To get to the $5,760 per pupil in private funding at KIPP, WMU used a sample of 28 of the 58 KIPP schools that operated during 2007-08 (Table 1, page 21). This is roughly half of the schools in operation that school year and for which WMU collected data (see Appendix D). This sample of 28 schools included 71 percent of the network's private revenue but only 45 percent of students served in 2007-08. If they had used the full sample size of KIPP schools operating in 2007-08, WMU would have calculated per pupil private revenue of $3,715—which is $2,000 less per pupil than their estimate.
Second, the report fails to acknowledge that KIPP and others turn to private funding to compensate for the inequities in public funding on several fronts – capital expenses, start-up costs and general operating costs.
Whereas districts receive taxpayer bond money to fund facilities and other capital projects, KIPP schools that are denied access to public facilities must look to private funding to match the bond proceeds received by districts. Furthermore, private funding supports start-up costs which are only incurred in a school's early years. Of the 58 KIPP schools operating in 2007-08, 24 of the schools were in their first, second or third year of operation during the year examined and had not yet reached full enrollment. KIPP schools grow one grade level at a time, requiring them to fund an administrative staff on the public funding associated with a partially enrolled school, which makes the private funding need higher in the earlier years; as a school grows to full enrollment, the need for private funding diminishes. Lastly, in addition to capital expenses and start-up expenses, studies have demonstrated that charters receive less public funding for general operating expenses.
Finally, at least two of the private revenue figures used in the analysis are incorrectly classified (see page 21).

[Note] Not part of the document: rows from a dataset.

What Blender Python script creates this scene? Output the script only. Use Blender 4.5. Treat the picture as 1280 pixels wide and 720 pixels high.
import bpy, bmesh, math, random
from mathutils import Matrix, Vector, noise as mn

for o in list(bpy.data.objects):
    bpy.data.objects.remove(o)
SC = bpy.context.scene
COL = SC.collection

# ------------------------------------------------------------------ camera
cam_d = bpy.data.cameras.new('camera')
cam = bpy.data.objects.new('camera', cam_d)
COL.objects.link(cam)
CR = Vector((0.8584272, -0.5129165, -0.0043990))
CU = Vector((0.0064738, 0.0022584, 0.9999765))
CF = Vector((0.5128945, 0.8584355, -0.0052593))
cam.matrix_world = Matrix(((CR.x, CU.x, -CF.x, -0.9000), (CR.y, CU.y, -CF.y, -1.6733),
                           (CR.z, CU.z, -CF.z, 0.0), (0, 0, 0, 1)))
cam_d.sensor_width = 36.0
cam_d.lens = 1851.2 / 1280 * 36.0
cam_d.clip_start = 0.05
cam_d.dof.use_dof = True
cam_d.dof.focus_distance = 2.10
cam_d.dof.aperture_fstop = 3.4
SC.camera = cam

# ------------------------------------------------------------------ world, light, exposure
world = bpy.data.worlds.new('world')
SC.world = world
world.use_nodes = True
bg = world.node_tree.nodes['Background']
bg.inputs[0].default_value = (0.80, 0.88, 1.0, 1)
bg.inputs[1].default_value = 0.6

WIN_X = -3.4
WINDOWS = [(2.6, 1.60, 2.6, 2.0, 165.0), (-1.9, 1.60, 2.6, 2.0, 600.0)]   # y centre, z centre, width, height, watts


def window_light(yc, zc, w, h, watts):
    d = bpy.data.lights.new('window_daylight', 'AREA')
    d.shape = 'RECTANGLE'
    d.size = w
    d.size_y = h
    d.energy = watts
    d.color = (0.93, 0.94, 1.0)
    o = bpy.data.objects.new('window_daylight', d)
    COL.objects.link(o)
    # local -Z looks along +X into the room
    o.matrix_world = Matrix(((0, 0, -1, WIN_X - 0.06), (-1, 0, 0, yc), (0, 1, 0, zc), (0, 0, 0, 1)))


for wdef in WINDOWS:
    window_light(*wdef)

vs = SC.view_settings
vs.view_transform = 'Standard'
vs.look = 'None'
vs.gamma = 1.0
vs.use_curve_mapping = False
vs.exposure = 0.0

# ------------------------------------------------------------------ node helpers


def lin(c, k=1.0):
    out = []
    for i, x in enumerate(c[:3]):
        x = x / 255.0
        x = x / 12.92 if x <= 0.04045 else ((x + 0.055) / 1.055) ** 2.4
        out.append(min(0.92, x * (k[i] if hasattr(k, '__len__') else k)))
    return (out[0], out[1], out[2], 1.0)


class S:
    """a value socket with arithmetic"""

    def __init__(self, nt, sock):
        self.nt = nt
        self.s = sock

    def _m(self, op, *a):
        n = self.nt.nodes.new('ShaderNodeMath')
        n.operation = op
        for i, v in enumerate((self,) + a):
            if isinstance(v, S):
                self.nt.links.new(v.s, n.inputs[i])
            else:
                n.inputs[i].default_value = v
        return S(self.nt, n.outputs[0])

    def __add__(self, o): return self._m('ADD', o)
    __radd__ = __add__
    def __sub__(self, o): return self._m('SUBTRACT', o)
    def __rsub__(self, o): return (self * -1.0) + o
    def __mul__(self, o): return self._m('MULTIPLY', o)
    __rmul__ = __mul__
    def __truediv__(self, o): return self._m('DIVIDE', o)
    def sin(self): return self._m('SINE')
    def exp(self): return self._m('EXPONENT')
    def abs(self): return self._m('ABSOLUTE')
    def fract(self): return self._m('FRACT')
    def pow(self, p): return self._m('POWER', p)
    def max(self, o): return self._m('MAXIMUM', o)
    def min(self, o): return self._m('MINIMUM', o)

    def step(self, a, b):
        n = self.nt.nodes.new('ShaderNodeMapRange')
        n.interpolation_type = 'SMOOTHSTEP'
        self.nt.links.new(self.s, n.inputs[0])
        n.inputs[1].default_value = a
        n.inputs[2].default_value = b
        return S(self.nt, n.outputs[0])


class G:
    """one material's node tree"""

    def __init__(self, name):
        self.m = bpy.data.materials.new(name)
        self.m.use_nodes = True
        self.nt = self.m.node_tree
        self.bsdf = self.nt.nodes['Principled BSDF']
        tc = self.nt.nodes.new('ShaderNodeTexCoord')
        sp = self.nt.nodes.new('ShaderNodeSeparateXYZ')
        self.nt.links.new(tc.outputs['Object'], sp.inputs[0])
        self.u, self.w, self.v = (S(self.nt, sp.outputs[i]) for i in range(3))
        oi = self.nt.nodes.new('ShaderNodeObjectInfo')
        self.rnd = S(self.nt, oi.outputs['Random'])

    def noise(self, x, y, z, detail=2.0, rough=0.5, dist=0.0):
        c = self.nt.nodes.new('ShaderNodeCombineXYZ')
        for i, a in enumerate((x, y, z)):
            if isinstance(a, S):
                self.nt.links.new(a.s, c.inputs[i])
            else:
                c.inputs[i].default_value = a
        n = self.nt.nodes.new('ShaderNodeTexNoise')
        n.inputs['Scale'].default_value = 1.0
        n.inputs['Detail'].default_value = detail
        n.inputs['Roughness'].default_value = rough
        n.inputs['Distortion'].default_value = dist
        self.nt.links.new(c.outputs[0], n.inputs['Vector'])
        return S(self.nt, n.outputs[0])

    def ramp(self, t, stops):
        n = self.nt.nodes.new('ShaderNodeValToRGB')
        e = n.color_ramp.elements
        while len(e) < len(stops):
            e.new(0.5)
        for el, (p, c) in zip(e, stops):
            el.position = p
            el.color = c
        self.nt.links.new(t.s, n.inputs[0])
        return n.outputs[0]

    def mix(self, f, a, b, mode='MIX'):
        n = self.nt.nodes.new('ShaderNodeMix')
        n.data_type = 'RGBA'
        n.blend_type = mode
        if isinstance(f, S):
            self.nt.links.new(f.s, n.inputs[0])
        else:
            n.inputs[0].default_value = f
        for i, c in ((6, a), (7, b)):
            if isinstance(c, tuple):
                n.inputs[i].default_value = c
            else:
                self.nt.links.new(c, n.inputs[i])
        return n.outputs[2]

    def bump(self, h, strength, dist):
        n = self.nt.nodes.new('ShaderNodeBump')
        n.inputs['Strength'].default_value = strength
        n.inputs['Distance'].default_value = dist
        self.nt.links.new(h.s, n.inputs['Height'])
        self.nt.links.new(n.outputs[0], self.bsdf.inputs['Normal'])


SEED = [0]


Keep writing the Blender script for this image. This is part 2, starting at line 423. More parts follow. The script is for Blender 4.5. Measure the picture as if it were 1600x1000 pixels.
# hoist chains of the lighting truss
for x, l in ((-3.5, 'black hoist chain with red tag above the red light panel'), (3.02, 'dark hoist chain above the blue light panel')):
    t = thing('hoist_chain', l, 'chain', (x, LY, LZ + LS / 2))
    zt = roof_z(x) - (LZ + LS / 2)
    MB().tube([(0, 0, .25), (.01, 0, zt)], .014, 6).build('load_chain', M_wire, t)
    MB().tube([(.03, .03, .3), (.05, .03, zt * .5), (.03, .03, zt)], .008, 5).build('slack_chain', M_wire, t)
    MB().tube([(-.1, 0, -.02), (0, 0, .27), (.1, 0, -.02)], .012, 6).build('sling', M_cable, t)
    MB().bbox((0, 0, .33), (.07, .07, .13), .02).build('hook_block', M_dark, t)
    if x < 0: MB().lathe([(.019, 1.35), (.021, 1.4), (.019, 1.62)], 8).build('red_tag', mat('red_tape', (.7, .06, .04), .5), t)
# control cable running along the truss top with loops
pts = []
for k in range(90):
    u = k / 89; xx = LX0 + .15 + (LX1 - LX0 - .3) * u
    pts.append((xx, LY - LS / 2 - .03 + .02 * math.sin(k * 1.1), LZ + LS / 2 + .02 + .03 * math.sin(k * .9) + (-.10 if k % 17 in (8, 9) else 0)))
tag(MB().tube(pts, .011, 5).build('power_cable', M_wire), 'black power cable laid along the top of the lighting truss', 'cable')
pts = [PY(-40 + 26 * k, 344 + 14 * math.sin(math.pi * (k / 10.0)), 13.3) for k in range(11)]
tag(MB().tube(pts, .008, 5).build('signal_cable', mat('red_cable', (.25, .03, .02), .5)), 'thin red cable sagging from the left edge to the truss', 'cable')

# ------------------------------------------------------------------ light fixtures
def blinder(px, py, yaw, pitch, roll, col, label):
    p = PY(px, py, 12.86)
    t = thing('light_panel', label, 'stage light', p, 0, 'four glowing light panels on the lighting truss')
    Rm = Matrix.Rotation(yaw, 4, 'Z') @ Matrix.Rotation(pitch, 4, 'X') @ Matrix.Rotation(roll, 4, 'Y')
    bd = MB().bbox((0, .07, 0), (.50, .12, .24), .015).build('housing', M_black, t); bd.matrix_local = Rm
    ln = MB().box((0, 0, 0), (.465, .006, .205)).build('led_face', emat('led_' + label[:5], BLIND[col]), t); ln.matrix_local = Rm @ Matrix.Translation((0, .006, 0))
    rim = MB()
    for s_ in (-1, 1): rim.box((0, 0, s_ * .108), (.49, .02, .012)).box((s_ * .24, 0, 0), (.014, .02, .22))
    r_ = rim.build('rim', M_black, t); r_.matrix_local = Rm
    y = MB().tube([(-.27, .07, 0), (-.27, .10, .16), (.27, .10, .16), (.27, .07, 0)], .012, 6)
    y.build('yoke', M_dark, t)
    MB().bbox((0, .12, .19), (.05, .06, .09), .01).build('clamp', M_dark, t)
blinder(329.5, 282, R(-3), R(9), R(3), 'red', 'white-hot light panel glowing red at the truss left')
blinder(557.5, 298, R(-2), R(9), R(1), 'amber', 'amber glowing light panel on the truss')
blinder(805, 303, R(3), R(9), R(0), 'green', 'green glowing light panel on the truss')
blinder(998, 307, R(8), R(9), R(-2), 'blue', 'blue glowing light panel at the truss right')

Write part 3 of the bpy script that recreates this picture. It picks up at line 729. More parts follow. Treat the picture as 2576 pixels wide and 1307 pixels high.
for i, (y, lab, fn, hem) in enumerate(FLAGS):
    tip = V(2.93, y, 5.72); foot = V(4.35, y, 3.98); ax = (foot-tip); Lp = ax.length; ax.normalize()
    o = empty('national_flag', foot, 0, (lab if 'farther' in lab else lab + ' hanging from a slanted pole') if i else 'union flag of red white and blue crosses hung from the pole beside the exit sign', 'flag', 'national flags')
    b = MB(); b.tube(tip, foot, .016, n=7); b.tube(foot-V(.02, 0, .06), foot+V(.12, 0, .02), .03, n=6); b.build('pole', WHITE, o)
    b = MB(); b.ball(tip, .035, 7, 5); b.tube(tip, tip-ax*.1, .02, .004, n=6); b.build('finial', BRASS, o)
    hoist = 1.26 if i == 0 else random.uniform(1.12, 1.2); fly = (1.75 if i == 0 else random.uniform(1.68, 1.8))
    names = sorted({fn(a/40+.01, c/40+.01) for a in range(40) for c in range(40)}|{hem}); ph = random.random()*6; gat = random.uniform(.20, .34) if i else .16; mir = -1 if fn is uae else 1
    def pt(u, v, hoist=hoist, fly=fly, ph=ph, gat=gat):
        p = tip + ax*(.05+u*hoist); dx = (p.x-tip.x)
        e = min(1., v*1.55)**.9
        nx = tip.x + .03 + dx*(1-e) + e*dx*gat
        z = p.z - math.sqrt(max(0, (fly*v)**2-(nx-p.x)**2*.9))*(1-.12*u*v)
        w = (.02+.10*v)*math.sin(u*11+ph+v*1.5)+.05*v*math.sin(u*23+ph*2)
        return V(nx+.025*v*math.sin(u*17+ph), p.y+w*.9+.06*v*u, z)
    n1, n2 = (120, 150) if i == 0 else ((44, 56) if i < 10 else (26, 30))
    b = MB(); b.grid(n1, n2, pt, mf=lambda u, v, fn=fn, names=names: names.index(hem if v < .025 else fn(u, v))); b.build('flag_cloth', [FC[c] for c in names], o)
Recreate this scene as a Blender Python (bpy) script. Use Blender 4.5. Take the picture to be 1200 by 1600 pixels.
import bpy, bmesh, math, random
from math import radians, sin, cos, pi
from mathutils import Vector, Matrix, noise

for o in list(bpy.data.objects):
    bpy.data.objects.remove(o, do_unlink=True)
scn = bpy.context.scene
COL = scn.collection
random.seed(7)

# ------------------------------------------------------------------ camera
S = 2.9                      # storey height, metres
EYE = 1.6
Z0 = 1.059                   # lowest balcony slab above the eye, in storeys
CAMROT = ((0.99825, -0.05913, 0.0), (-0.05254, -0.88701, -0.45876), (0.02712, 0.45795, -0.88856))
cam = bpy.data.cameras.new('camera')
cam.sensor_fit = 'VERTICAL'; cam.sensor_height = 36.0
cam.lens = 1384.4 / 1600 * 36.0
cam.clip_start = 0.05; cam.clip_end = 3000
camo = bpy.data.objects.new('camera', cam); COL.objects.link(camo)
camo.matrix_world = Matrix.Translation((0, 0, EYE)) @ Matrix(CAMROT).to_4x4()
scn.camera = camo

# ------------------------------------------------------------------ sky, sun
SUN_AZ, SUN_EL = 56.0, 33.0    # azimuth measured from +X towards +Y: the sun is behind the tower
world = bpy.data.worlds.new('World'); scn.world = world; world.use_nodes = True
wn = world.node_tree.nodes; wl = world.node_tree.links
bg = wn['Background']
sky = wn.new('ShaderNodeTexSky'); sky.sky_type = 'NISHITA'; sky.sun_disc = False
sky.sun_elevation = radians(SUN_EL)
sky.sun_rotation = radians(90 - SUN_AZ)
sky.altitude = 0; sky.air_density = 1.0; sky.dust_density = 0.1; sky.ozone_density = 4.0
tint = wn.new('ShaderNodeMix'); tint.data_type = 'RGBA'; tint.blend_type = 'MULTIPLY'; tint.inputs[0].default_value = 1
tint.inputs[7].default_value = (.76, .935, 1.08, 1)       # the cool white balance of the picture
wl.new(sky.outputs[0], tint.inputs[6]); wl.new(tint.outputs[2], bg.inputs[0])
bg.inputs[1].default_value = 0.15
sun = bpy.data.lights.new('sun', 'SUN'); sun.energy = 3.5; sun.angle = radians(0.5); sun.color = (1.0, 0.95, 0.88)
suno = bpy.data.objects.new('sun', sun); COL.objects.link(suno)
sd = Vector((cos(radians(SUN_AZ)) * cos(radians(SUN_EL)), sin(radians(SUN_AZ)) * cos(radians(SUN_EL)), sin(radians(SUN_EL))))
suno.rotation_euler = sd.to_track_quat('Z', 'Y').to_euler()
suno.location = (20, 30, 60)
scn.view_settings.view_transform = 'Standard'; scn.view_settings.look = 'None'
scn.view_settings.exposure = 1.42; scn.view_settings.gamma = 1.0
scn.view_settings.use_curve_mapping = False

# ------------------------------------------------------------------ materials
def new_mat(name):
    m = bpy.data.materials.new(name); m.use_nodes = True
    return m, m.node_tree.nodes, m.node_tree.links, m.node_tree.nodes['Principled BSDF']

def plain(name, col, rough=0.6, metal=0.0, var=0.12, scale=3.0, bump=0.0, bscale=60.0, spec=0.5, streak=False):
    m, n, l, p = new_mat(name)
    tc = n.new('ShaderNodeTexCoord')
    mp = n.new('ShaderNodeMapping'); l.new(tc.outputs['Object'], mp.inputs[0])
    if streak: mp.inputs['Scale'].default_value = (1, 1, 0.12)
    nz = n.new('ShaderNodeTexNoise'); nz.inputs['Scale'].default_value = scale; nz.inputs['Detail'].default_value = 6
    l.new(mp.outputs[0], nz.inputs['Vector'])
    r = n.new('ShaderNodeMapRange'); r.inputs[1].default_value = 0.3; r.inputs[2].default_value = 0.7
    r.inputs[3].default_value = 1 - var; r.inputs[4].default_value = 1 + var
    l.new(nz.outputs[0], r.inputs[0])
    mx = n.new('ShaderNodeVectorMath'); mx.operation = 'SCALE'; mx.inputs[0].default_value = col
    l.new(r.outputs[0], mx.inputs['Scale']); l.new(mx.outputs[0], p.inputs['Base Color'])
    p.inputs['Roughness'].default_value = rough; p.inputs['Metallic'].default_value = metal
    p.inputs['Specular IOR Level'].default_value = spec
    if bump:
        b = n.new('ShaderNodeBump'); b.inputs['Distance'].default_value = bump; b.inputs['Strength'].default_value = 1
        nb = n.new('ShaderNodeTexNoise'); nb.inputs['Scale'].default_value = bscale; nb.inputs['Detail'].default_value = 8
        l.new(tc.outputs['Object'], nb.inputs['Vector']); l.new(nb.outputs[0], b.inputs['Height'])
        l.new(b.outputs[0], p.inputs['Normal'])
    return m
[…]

For example, of the $17.3 million in private revenue reported by KIPP Houston in 2007-08, more than $10 million was restricted for purchasing land and building or renovating schools, not general operating expenses. In addition, the stated figure of $8.1 million private revenue for KIPP schools in Newark, NJ (TEAM Academy) is the result of a misclassification on the 990 form. Team Academy's audited financials for that year report $1.5 million in private revenue; the remaining revenue was actually state and local public revenue and, therefore, was double counted in the WMU analysis. When adjusting KIPP's overall private revenue per pupil for just these two material corrections with KIPP Houston and KIPP Newark schools, the average revenue for KIPP schools in fiscal year 2008 decreases to approximately $2,500.